Trener „Królewskich” dokonał aż dziewięciu zmian w składzie w porównaniu z niedzielnym, przegranym 2:3, meczem z Barceloną w Madrycie (zabrakło m.in. Cristiano Ronaldo). Mimo to zmiennicy spisali się znakomicie, prezentując i efektowną, i skuteczną grę.
- Drugi skład? Mówi się, że to drugi skład, a widzimy, co się dzieje. Wszyscy jesteśmy ważni. Raz grają jedni, raz drudzy, ale najważniejsze, że wszyscy biegają i chcą wygrywać – podkreślił środkowy obrońca Realu Nacho.

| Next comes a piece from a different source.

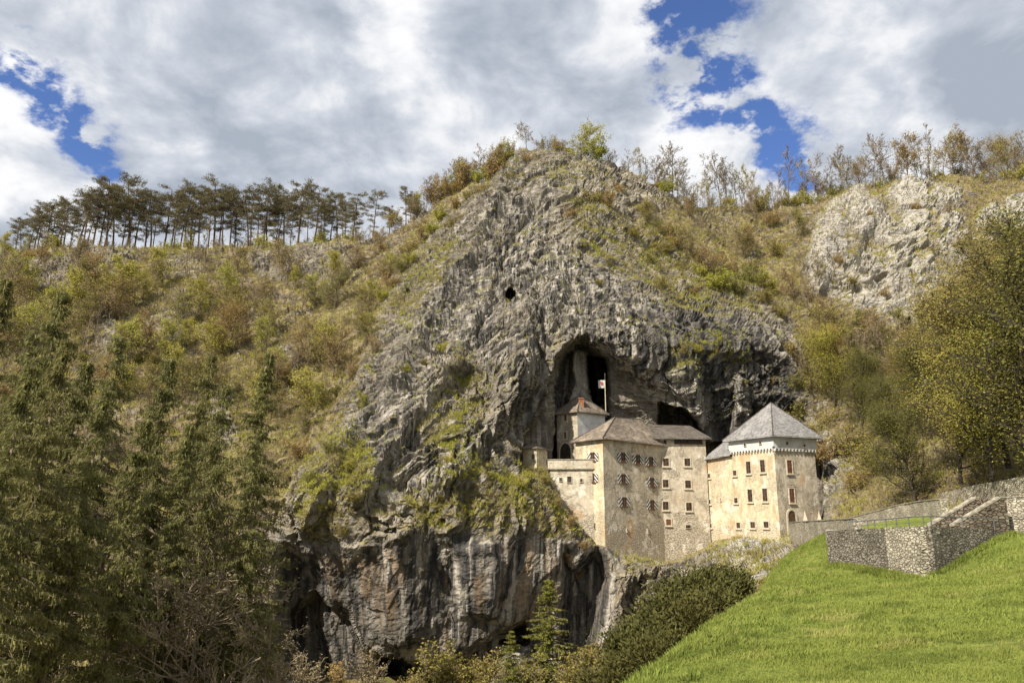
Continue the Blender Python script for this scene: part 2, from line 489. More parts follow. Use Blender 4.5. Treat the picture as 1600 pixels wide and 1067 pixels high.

Kapitany mecz rozegrał pomocnik Isco, któremu Zidane nie dał pograć w Gran Derbi. Po meczu przyznał, że być może przeżywa najlepszy okres w swojej karierze. - Przy takich kolegach w drużynie wszystko jest łatwiejsze – nie krył.
Real wysoką wygraną odpowiedział także nie grającej w optymalnym składzie Barcelonie, która dwie godziny wcześniej rozgromiła u siebie outsidera tabeli Osasunę 7:1. „Barca” pozostała liderem tabeli, mając tyle samo punktów co Real, który ma w zapasie zaległy mecz do rozegrania (z Celtą w Vigo).
– Mecz zaczęliśmy fatalnie. Straciliśmy gola w pierwszej minucie i przez to mieliśmy pod górkę. Pozwoliliśmy rywalom biegać, wyprowadzać kontry. To było dla nas zabójcze. Trzeci gol, stracony tuż przed przerwą, nas „zabił” - przyznał pomocnik gospodarzy Alex Bergantinos.
W drugiej połowie w bramce gospodarzy stał Przemysław Tytoń, który puścił trzy gole.